Description
*LP includes digital download
Reissue of Om Alec Khaoli’s Umoja “707” album.
A monumental career in pop music isn’t easy when the system is built against you. But South African songwriter, producer and multi-instrumentalist “Om” Alec Khaoli managed to do just that. As apartheid reached its violent peak, Khaoli pursued an escapist form of dance music that resonated across his complicated country, influencing countless legends and releasing recordings across the world. He was a key member of several crucial bands but the outfit where he found most commercial success was Umoja.
Umoja, which means oneness or unity in Swahili, was clear in its message to the public despite the lack of expressive freedom at the time. “Oriented towards society, advocating uniting of people. Race was the big thing,” Khaoli says. “We wanted people to come together and unite and just form a oneness.” Indeed the band’s fanbase was mixed among black, colored and white fans. However, their lyrics were not overtly political. “If you wrote songs about apartheid, we would disguise them. If we used language as it was, we would get arrested.”
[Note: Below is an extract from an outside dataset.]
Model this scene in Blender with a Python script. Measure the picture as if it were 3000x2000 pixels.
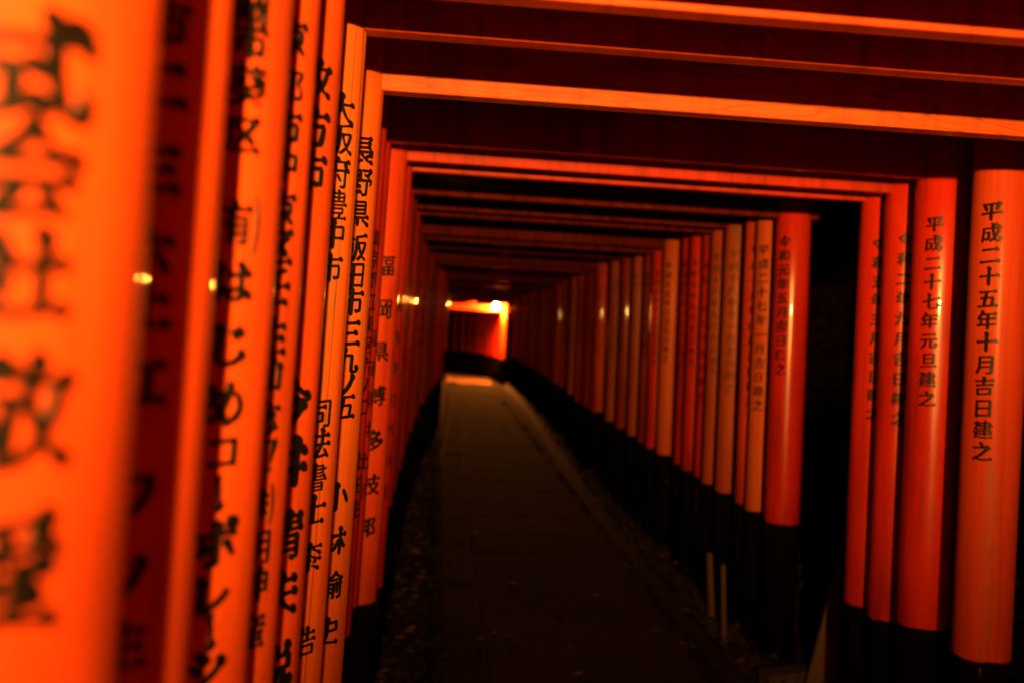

The band helped define a commercially powerful emergent style, bubblegum. “Bubblegum music was about escape,“ according to Khaoli. “If you had grown up in South Africa at the time, there was nothing more in your life than oppression. It was even in your dreams. Anything that was a way out was welcome… When this music was playing everyone just wanted to dance, just have a good time.”
Umoja’s music fit into bubblegum and pop/R&B playlists, receiving attention from the South African Broadcasting Corporation (SABC). Some recordings weren’t deemed safe for airplay at all because of the strict content regulations. Songs of love and apolitical sentiment were encouraged through this system. And singing in English helped gain mass appeal in a country where almost a dozen official languages thrive.
Just one recording in a career of myriad hits, 707 is a brief but compelling window into Khaoli’s significant contribution to the sound of 80s South Africa.